The performance was organised by Deshima AIR on 18 April at the recently renovated Dokzaal (part of the legalised squat PlantageDok). Founded in 2013, Deshima AIR aims at maintaining and strengthening the cultural relationship between the Netherlands and Japan. The performance  comprised a solo (Toshikazu Marumachi, Deshima AIR artist in residence), a duet (Marumachi and Miyuki Inoue) and a choral improvisation (Marumachi and Generic Choir). Playful and energetic, the duet used improvised instruments such as a gramophone horn (later made into a hat), plastic tubes and sea shells. Words were turned into sounds turned into dialogue turned into images. In the myriad of sounds that they produced, those full of life bodies took on any form. 

This interplay between communicating and standing apart, the body and embodiment, the materiality of the sound and the transcendence of presence was further explored through improvisation in the third part. A masked body gave cues for other bodies to articulate their voices but also realise how they interconnect in place and time. Responding to and resonating with one another, they created a self-organising assembly which navigated itself through a beautiful symphony of sounds, rhythms, pauses and exclamations. 

If there is a long list with what is wrong with art today, high on that list is the lack of discipline. Discipline to execution and form. This type of artistic discipline is not about restriction, but about precision. It is about doing away with the frivolous, the unnecessary, the adornment, the easily consumed and the equally easily discarded. It is about getting to the heart of the matter. 

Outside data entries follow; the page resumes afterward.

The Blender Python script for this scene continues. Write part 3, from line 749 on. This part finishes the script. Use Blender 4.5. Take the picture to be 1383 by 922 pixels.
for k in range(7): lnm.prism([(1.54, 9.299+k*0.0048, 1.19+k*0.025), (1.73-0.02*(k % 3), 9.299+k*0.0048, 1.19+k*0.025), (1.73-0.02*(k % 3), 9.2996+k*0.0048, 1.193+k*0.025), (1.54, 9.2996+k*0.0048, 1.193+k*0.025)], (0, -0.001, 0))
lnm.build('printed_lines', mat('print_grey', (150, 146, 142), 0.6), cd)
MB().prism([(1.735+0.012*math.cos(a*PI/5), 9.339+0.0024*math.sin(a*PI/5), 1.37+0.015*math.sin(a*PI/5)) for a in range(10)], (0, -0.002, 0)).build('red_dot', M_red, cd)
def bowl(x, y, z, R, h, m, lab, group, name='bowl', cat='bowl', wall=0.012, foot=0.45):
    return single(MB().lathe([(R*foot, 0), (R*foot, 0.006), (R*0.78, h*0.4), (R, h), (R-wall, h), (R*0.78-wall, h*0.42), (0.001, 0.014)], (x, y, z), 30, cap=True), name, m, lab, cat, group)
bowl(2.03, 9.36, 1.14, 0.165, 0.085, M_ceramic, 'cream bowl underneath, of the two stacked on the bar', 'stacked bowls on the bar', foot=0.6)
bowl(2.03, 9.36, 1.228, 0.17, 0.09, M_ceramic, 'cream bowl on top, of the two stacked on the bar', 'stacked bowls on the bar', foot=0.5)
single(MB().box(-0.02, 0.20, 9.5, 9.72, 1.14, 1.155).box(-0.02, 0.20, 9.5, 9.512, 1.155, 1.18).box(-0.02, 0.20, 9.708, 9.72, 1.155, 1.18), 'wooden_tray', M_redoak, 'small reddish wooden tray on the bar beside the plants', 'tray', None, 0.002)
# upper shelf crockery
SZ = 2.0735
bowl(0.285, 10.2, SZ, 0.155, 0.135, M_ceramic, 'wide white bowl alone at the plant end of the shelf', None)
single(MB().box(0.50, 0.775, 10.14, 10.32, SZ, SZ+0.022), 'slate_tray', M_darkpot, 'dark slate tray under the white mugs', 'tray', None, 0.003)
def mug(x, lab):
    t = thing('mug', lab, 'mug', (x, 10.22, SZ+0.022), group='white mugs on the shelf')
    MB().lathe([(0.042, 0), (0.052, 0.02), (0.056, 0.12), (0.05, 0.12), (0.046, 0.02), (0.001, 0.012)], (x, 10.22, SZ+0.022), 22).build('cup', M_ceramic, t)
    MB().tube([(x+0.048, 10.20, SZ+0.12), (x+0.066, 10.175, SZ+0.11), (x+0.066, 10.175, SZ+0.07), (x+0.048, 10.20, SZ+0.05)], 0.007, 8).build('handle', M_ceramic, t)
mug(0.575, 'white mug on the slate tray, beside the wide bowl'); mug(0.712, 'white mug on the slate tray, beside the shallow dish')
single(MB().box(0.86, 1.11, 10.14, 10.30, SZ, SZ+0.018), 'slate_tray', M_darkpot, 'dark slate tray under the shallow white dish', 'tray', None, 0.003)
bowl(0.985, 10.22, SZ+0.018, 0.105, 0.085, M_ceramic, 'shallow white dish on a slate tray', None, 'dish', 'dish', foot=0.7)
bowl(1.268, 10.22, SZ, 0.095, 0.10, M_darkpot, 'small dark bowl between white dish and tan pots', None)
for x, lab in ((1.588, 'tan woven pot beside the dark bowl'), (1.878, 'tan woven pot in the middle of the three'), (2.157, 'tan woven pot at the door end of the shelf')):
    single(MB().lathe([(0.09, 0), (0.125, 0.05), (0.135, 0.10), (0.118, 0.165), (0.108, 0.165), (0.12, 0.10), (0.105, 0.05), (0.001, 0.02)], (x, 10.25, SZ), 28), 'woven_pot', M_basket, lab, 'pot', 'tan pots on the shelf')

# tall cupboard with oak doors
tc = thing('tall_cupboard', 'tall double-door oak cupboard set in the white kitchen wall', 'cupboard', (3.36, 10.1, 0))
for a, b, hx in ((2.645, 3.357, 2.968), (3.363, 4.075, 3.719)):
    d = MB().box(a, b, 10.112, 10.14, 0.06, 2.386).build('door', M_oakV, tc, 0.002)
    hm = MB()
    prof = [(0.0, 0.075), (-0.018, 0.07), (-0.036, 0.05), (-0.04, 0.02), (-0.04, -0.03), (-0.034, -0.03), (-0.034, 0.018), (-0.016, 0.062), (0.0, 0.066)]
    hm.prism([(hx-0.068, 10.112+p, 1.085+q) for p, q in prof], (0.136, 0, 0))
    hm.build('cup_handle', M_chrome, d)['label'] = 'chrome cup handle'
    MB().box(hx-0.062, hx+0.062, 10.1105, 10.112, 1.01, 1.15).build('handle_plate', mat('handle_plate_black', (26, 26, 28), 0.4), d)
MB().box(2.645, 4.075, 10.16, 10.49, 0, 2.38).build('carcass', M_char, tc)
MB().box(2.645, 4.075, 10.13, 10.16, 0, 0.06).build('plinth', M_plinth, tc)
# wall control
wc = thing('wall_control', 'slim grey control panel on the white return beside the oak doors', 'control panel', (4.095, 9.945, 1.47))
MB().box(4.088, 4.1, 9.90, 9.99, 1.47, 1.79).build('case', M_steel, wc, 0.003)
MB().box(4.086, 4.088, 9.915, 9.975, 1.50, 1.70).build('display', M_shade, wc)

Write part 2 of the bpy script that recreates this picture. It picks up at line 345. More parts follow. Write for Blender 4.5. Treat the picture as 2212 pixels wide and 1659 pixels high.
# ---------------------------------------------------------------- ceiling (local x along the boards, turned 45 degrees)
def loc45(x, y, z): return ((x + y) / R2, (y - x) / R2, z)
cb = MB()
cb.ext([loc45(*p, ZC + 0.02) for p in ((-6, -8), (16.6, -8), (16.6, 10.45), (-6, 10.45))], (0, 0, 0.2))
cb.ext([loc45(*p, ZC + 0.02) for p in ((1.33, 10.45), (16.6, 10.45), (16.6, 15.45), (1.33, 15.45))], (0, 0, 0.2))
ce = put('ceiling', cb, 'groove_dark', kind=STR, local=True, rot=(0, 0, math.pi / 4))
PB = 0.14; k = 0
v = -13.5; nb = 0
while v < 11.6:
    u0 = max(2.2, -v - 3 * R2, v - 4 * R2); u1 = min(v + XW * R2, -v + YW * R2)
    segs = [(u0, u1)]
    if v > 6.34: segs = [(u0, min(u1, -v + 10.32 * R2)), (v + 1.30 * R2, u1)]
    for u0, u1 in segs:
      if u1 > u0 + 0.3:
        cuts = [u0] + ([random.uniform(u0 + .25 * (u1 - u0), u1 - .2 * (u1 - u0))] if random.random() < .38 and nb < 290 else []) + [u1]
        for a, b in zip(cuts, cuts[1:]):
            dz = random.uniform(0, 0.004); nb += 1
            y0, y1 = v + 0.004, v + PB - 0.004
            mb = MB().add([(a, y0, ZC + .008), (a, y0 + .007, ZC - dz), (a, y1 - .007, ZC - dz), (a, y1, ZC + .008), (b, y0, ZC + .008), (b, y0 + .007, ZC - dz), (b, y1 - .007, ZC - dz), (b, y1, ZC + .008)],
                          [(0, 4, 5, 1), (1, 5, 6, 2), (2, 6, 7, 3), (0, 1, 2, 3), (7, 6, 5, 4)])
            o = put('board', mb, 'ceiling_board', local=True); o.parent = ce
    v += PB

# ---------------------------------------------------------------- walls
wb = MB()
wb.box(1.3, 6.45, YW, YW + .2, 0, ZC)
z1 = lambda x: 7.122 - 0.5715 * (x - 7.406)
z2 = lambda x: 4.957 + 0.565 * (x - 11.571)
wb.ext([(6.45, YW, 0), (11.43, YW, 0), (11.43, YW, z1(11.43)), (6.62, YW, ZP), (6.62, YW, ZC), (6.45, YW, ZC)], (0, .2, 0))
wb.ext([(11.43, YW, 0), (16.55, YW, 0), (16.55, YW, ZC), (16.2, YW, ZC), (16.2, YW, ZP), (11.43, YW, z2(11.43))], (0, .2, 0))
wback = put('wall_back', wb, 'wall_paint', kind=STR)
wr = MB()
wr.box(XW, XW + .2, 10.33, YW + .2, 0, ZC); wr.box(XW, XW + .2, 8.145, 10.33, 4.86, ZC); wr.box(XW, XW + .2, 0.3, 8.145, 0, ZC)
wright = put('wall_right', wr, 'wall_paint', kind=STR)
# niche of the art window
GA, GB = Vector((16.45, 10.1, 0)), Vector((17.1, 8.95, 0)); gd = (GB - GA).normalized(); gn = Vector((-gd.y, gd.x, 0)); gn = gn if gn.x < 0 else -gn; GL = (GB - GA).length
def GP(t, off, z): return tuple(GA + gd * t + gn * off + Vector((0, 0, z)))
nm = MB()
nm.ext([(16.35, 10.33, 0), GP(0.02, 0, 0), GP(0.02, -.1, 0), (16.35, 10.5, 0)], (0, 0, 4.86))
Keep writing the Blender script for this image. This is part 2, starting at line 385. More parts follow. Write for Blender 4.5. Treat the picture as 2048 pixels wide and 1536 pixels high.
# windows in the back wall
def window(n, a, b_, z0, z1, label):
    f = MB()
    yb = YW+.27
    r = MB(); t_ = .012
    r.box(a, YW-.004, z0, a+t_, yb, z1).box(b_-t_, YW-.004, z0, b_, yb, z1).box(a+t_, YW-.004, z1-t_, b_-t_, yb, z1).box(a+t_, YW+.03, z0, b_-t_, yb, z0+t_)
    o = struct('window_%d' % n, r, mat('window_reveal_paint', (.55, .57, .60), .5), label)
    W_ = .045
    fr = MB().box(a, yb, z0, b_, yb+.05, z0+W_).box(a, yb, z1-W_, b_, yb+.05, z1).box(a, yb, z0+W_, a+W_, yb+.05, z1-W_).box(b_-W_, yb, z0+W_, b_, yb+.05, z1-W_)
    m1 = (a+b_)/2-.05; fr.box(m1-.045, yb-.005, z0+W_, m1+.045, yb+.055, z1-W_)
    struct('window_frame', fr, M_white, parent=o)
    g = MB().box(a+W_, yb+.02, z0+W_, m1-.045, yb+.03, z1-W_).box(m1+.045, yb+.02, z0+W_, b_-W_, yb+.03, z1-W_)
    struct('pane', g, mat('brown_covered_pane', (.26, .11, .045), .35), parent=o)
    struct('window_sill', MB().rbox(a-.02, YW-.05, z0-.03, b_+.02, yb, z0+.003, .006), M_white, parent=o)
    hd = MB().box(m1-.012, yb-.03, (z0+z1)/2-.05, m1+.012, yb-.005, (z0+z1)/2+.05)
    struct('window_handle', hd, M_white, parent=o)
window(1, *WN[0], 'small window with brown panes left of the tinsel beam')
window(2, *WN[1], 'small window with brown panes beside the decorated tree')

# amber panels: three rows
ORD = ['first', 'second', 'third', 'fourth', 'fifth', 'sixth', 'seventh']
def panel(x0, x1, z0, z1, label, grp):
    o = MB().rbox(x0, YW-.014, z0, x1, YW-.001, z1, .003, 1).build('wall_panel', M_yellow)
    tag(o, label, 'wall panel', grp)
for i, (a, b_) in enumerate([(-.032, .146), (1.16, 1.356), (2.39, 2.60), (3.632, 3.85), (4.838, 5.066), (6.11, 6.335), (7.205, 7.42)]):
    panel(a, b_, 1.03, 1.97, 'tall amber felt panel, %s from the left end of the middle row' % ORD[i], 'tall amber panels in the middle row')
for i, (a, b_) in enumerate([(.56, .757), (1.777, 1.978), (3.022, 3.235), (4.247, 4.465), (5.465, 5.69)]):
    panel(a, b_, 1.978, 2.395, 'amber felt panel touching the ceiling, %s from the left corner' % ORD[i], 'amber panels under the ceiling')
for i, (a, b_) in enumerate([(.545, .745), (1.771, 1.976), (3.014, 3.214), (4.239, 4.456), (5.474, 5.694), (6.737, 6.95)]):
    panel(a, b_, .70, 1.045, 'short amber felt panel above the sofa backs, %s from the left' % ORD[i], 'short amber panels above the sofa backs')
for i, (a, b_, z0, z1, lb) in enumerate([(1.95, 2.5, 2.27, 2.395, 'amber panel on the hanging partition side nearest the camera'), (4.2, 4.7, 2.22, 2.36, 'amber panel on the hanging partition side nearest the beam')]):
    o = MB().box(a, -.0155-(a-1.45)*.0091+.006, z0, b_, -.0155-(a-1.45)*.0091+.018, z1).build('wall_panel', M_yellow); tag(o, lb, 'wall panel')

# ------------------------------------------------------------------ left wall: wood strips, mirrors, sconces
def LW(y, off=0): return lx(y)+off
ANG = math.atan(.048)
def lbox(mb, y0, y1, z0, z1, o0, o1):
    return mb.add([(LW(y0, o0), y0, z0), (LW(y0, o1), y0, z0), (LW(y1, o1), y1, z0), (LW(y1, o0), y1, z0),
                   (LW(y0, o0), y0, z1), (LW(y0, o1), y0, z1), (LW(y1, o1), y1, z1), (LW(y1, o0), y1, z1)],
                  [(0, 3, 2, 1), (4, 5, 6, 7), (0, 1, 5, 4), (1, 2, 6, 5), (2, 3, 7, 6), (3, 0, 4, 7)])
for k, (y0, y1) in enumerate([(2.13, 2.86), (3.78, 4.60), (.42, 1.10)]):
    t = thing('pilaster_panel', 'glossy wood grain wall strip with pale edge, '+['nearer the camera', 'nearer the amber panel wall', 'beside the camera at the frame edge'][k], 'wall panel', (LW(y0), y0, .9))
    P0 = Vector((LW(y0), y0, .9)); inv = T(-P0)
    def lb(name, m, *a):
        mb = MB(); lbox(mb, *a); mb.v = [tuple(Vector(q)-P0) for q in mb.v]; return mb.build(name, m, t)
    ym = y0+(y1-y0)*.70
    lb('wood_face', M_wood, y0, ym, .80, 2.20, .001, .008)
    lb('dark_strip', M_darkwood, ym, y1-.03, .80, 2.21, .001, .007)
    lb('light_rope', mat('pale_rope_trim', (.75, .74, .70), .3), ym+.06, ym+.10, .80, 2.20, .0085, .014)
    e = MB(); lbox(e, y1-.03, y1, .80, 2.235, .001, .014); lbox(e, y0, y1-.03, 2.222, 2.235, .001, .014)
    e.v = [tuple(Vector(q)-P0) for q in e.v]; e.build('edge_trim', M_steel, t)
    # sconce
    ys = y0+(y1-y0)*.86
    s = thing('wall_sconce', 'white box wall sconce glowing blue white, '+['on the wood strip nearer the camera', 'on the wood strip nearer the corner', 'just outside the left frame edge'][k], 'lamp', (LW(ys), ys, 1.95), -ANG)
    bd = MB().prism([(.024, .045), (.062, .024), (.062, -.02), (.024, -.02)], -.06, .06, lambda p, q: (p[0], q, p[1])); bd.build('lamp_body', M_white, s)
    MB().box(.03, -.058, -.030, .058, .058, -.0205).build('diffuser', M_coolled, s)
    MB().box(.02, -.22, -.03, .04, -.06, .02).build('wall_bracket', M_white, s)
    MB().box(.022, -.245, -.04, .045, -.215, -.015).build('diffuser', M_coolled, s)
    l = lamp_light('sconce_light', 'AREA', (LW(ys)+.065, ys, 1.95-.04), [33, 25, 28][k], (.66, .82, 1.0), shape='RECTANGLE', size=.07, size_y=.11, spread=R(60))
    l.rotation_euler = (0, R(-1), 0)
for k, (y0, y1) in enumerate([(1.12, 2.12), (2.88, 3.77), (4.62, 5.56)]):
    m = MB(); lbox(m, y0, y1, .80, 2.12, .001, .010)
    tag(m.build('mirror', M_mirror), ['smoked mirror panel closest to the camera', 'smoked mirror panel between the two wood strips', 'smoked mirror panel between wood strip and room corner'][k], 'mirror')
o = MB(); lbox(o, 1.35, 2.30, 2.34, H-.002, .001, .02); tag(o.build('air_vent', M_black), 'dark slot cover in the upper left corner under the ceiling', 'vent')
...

Noh practitioners argue that tradition is not a limitation but a foundation. Discipline enables one to work through restriction in order to articulate something new. As our lives are being commodified and sold back to us as lifestyles, it is difficult to find adequate registers of communication and collaboration. In creative as much as in socio-political terms, we need to resist the senseless consumption of things and ideas, recover a common ground and move from the individual to the collective.